A US Copy Editor's Perspective: Use Curly Quotes; Use CLOSING Single-Quote Mark for Missing Letters at Beginning of a Word


Let me set the proper stage here. In publishing realms, the curly quote marks (smart quotes) are preferred over the straight quotes from every guideline I've seen directing authors' submissions or copy editor's rules, whether from CreateSpace or one of the bigger traditional publishing houses. Per 16CMS 6.112. I'll do another post soon on how an author can change those within the MSWord doc.

So there is the curly opening quote mark and then the curly closing quote mark (for both double quotes and single quotes, but we are dealing with the single quotes here for US applications), facing each other as a pair of parentheses does. This one gets overlooked too often, whether because of the lack of knowledge about this presentation or just because it takes a copy editor's eagle eye to discern it.
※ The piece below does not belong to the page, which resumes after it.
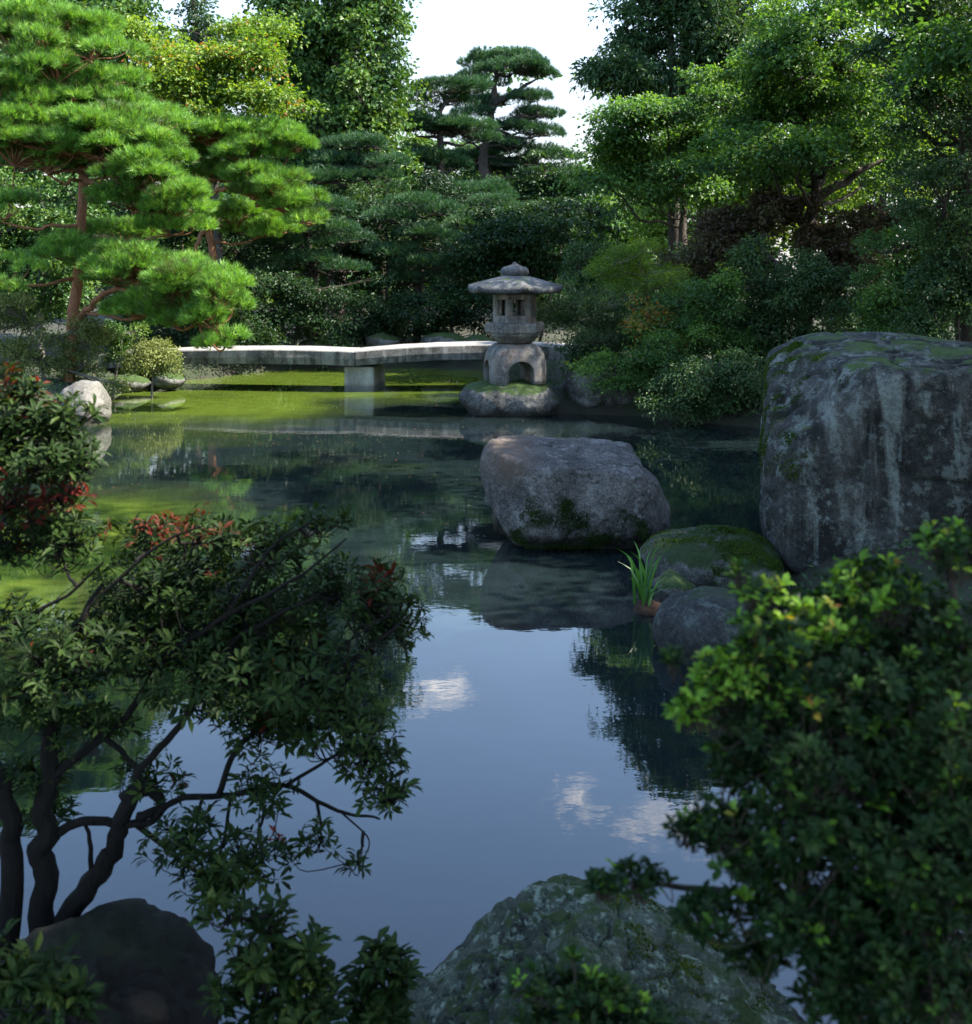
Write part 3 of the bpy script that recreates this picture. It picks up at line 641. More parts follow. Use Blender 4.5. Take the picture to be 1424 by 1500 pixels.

It's the same premise as to how contractions are formed. When you drop a letter, add in the closing single-quote mark to denote that missing element. Like cannot becomes can't, and do not becomes don't. Same principle. Same closing single-quote mark to use.

Whenever you drop off the first letter or two of a word, like using 'cause instead of the full word because, you use the closing single-quote mark in front of such words. Like 'em instead of them.

My blogger software seems to be using straight quotes as I draft this. I'll see what shows up in the preview and when I publish same. If it is still straight quotes, you'll have to use your imagination. Or maybe I can drop in some text from MSWord that will retain the curly quotes. Fingers crossed.

Here's a repeat of paragraphs three and four above, to test whether pasting from MSWord with the curly quotes in use, into a block quote here, ensures that my curly quotes get carried over into my blog post.

It’s the same premise as to how contractions are formed. When you drop a letter, add in the closing single-quote mark to denote that missing element. Like cannot becomes can’t, and do not becomes don’t. Same principle. Same closing single-quote mark to use.

Whenever you drop off the first letter or two of a word, like using ’cause instead of the full word because, you use the closing single-quote mark in front of such words. Like ’em instead of them.

Yes! That worked. There you go. This block quote above shows the curly quotes, which helps us copy editors do our job.